Structural Characterization of Micromechanical Properties in Asphalt Using Atomic Force Microscopy

The purpose of this study was to characterize the micromechanical properties of various structural components in asphalt using Atomic Force Microscopy (AFM). The focus of the study was based on nano-indentation experiments performed within a micro-grid of asphalt phases in order to determine micromechanical properties such as stiffness, adhesion and elastic/plastic behavior. The change in microstructure and micromechanical behavior due to oxidative aging of the asphalt was also a primary focus of the study. The experiment was performed with careful consideration of AFM artifacts, which can occur due to factors such as geometry of the cantilever tip, hysteresis, filtering methods and acoustic vibrations. The materials used in this study included asphalts AAB, AAD and ABD from the Materials Reference Library (MRL) of the Strategic Highway Research Program (SHRP), chosen due to variations in crude source, chemical composition and elemental analysis for each asphalt type. The analysis of nano-indentation creep measurements corresponding to phase-separated regions ultimately revealed heterogeneous domains in asphalt with different mechanical properties, and oxidative aging was found to induce substantial microstructural change within these domains, including variations in phase structure, phase properties and phase distribution. The form and extent of these changes, however, were different for each asphalt studied.

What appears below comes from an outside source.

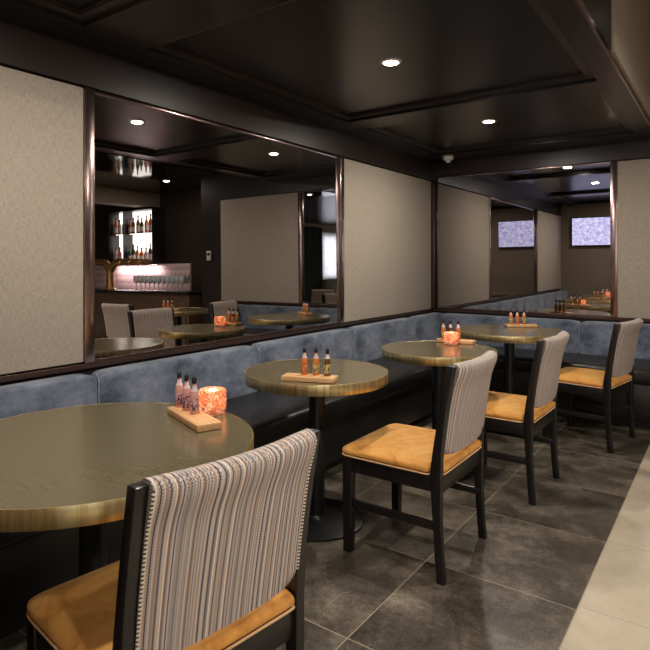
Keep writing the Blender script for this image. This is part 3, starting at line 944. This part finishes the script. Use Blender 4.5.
# ------------------------------------------------------------------ final survey: the shell and what is fixed to it, measured a little larger
K = 1.036
def grow(p, z=True):
    return Vector((p.x * K, p.y * K, 1.3 + K * (p.z - 1.3) if (z and p.z > .3) else p.z))
bpy.context.view_layer.update()
SHELL = ('wall_', 'ceiling', 'trim_', 'window', 'fabric_wall_panel', 'mirror_glass', 'frame_upright', 'frame_rail', 'corner_strip', 'tiled_splashback', 'sheer_curtain', 'green_drape')
FIXED = ('bar_counter', 'back_bar', 'bottle_display', 'liquor_bottle', 'beer_font', 'wall_switch', 'strip_light', 'lounge_sofa', 'potted_plant', 'wine_glass')
HUNG = ('recessed_downlight', 'smoke_detector', 'television')
old = {o.name: o.matrix_world.copy() for o in col.objects}
for o in list(col.objects):
    base = o.name.split('.')[0]
    if base == 'wall_mirror':
        o.location = grow(o.location)
    elif base in FIXED and o.parent is None:
        o.location = grow(o.location, False)
    elif base in HUNG and o.parent is None:
        o.location = grow(o.location)
bpy.context.view_layer.update()
for o in list(col.objects):
    if o.type == 'MESH' and o.name.startswith(SHELL) and o.name.split('.')[0] not in FIXED + ('wall_bracket',):
        inv = o.matrix_world.inverted(); mw = old[o.name]
        for v in o.data.vertices:
            v.co = inv @ grow(mw @ v.co, not o.name.startswith('tiled'))

# ------------------------------------------------------------------ camera
cam = bpy.data.cameras.new('Camera'); co = bpy.data.objects.new('Camera', cam); col.objects.link(co)
co.location = (2.57, 0, 1.3); co.rotation_euler = (R(90), 0, R(35.2))
cam.sensor_width = 36; cam.lens = 574 / 650 * 36; cam.shift_y = -(325 - 262) / 650
cam.clip_start = .02
scn.camera = co
vs = scn.view_settings
vs.view_transform = 'Standard'; vs.look = 'None'; vs.exposure = 0.55; vs.gamma = 1.0
scn.cycles.max_bounces = 14; scn.cycles.glossy_bounces = 8; scn.cycles.transmission_bounces = 8; scn.cycles.diffuse_bounces = 5
scn.cycles.sample_clamp_indirect = 6
scn.cycles.caustics_reflective = False; scn.cycles.caustics_refractive = False
try:
    scn.cycles.use_denoising = True; scn.cycles.denoiser = 'OPENIMAGEDENOISE'
except Exception:
    pass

Data analysis and information collected during this study were used for comparisons to existing models and asphalt data, which validated results and established correlations to earlier, related studies. From these comparisons, it was found that data parallels followed expected trends; furthermore, analogous interpretations and distinctions were made between results from this study and the micellar and microstructural models of asphalt. This study of micromechanical properties that govern asphalt behavior has yielded information essential to the advancement of hot mix asphalt (HMA) performance, including a new asphalt ?weak zone? hypothesis and a foundation of data for implementation into new and existing asphalt models.